My questions and concerns:
- Is this a common or rare failure?
- My thoughts are to find a flange for the stock Toyota front driveshaft I have, then mounting the rear driveshaft to that. Is this possible or make sense?
- If that’s not a option, is there a 26 splined midship stub and flange that works with the Toyota carrier bearings?
- According to the receipt and pictures, does the 1310 u-joints and CV (double cardan joint) seem sufficient enough or comparable to stock components?
- What would the price be to make a brand new 2 piece driveshaft with heavier duty components?
My currently work load and setting makes it very hard to be on the phone during business hours, and taking the truck in for inspection will require a day off – hence the reason I’m laying out as much information as possible. I’m willing and ready to do what’s needed even if it requires starting over with a new driveshaft to ensure this will not happen again.
I greatly appreciate your time and input.
Additional information and pictures of how the truck is currently setup.
- At ride height flange to differential and flange to transfer case u-joint operating angles are 1*~.

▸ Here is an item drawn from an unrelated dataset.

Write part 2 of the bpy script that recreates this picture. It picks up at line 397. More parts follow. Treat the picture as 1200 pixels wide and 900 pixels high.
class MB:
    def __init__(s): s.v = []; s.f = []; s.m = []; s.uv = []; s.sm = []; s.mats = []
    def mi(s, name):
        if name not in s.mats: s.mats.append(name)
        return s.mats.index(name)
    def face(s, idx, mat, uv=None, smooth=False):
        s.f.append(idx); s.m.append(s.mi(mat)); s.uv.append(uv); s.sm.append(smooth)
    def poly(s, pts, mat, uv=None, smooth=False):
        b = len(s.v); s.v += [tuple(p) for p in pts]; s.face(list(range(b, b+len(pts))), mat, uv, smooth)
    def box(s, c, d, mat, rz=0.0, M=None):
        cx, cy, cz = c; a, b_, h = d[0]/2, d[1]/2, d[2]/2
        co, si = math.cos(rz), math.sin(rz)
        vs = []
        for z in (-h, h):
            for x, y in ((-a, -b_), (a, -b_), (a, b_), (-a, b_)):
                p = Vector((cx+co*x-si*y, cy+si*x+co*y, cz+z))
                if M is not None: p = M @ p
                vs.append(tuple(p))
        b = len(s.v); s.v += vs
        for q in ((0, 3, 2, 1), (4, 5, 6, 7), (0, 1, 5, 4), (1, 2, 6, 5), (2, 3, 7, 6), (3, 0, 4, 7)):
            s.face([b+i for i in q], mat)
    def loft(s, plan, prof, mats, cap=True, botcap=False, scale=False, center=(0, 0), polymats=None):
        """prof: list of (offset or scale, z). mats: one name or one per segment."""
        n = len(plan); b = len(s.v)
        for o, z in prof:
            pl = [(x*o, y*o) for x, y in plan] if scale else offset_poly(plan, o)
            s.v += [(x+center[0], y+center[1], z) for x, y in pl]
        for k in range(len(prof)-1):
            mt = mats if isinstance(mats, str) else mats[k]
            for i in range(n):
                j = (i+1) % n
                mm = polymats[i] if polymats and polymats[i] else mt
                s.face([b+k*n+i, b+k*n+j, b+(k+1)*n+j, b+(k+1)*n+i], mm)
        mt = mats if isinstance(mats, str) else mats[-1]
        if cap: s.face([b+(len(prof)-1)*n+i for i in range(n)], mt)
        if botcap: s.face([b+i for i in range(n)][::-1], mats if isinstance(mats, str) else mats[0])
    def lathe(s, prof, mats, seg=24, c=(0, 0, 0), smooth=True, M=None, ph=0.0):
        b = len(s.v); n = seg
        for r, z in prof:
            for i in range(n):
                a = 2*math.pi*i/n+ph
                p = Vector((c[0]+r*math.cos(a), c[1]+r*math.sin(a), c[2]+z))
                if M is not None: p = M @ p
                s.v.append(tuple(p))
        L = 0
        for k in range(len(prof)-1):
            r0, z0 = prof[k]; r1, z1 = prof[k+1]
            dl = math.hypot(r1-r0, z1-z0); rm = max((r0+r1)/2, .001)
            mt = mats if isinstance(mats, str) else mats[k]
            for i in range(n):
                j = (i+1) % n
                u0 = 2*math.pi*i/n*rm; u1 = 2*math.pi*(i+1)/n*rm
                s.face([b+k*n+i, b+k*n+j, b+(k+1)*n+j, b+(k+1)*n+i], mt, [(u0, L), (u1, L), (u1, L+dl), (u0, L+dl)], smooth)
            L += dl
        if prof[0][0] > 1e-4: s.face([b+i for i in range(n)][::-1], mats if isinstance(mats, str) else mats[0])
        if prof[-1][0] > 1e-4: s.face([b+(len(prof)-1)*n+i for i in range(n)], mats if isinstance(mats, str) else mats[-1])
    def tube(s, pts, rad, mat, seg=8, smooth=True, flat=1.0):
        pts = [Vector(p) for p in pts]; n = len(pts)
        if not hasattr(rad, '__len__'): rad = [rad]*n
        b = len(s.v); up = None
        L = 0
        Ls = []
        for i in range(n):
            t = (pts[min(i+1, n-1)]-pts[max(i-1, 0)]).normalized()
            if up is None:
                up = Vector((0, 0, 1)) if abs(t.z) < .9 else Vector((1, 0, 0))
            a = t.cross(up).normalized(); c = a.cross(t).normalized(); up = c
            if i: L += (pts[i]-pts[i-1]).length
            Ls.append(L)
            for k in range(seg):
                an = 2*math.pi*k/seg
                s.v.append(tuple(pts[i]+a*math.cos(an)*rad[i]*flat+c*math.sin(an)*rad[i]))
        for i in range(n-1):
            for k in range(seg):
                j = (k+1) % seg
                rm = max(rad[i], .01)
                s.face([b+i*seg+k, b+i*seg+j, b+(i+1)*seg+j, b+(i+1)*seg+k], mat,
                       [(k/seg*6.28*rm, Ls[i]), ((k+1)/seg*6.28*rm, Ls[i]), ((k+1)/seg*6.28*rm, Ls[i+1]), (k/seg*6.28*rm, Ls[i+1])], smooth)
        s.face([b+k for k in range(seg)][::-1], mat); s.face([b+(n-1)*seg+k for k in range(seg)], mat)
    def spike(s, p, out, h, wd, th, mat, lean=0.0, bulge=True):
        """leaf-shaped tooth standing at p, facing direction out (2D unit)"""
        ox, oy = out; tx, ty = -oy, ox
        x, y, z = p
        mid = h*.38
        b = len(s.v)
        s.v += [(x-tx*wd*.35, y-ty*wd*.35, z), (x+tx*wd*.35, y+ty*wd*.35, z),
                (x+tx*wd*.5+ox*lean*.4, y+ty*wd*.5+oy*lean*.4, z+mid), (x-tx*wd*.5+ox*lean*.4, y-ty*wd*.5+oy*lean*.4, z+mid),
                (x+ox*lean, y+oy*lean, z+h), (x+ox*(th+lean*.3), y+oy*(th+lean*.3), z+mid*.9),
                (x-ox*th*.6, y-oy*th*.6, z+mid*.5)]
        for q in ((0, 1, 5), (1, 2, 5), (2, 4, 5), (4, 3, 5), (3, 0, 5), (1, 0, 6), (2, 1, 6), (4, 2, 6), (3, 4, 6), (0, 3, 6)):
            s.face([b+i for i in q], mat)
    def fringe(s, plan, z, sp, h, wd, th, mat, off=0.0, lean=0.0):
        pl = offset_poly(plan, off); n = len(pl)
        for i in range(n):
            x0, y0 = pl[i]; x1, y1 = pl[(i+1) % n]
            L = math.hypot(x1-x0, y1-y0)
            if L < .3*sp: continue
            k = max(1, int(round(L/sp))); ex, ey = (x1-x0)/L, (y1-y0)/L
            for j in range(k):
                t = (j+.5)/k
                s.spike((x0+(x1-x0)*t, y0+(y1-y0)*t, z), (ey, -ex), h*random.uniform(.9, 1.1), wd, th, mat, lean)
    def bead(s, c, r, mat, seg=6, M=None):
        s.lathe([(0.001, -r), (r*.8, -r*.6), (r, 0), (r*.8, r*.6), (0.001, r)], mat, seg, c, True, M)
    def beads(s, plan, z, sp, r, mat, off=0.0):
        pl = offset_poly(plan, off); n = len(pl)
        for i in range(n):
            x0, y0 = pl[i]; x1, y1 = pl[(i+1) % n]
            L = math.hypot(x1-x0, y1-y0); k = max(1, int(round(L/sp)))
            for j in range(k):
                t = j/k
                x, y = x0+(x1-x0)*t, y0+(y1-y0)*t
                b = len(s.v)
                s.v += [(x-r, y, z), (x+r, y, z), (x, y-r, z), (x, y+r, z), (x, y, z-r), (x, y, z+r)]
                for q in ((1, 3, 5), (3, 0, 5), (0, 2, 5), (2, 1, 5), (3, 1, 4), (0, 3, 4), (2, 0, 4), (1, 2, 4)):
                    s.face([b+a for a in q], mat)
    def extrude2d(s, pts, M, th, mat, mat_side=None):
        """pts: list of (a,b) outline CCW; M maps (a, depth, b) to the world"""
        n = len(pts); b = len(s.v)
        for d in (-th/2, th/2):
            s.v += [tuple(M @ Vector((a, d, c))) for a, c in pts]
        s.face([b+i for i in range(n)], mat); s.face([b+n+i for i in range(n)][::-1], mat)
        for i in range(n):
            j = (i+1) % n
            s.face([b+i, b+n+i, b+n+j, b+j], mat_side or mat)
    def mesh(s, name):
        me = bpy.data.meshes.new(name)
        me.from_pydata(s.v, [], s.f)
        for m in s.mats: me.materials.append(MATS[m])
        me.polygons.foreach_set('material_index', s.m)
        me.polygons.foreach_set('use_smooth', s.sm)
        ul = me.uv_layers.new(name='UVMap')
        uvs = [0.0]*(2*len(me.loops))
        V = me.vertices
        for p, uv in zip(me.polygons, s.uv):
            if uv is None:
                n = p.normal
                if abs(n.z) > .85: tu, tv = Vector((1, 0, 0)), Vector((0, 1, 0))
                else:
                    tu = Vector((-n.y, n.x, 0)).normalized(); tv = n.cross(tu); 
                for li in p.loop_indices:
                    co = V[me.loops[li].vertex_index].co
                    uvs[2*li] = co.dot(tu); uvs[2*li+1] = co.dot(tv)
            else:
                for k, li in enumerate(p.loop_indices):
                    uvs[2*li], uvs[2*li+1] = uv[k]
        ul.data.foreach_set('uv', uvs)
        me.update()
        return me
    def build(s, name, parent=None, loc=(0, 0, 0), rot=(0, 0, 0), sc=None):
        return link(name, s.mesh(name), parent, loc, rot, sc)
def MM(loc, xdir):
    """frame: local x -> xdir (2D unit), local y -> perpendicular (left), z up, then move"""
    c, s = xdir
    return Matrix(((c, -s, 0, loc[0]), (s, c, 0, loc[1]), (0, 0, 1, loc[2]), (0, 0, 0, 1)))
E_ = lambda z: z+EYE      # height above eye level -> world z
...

- No binding at any stage of travel.
At ride height.
At full droop.
Too be continued….
Very interesting. can’t wait to see the final product
You non-Regular Cab owners and your two-piece driveshafts. I drive a 2008 Regular Cab Tundra (6.5″ bed) so Toyota decided to give us a one-piece driveshaft with a 1350 series u-joint. For the Taco a 1330 series u-joint is used from the factory so I wouldn’t go smaller than that. (http://media.spicerparts.com/cfs/files/media/Fixu48wuSEM7rBo2M/k350-1-dssp-sup.pdf?token=eyJhdXRoVG9rZW4iOiIifQ%3D%3D&store=original) There’s a lot more shock loading off-road, even if you don’t abuse the truck. There’s probably not too much difference in driveshaft length between my truck and your DCSB so perhaps you could order a one piece shaft as well? If you have some spare time you could take a look at Dana’s media website as there’s quite a wealth of information there (http://media.spicerparts.com/media). Here another good document for your particular quandary:
Spicer Driveshaft Components Failure Analysis Guide: http://media.spicerparts.com/cfs/files/media/3ttd8siGyyXNdsRbW/3272-42016.pdf?token=eyJhdXRoVG9rZW4iOiIifQ%3D%3D&store=original
They also have a number of convenient calculators that you can use as well: http://spicerparts.com/parts/driveshaft/automotive/driveshaft-assemblies
I hope that my comment doesn’t get deleted by a spam filter and that you find a good solution.
-Dirk
I’ve heard of guys chopping up Tundra drive shafts to create double cardan shafts for fzj80’s.. perhaps run a search on ih8mud for more information. I had a double cardan rear made for my 80 from a well-respected drive line shop in San Jose and they used some sort of new generation 1310 u-joint that’s considerably stronger than past models. Spicer joints are also much easier to change on the trail than Toyota joints, so maybe keep that in mind as a non-oem alternative. Best of luck.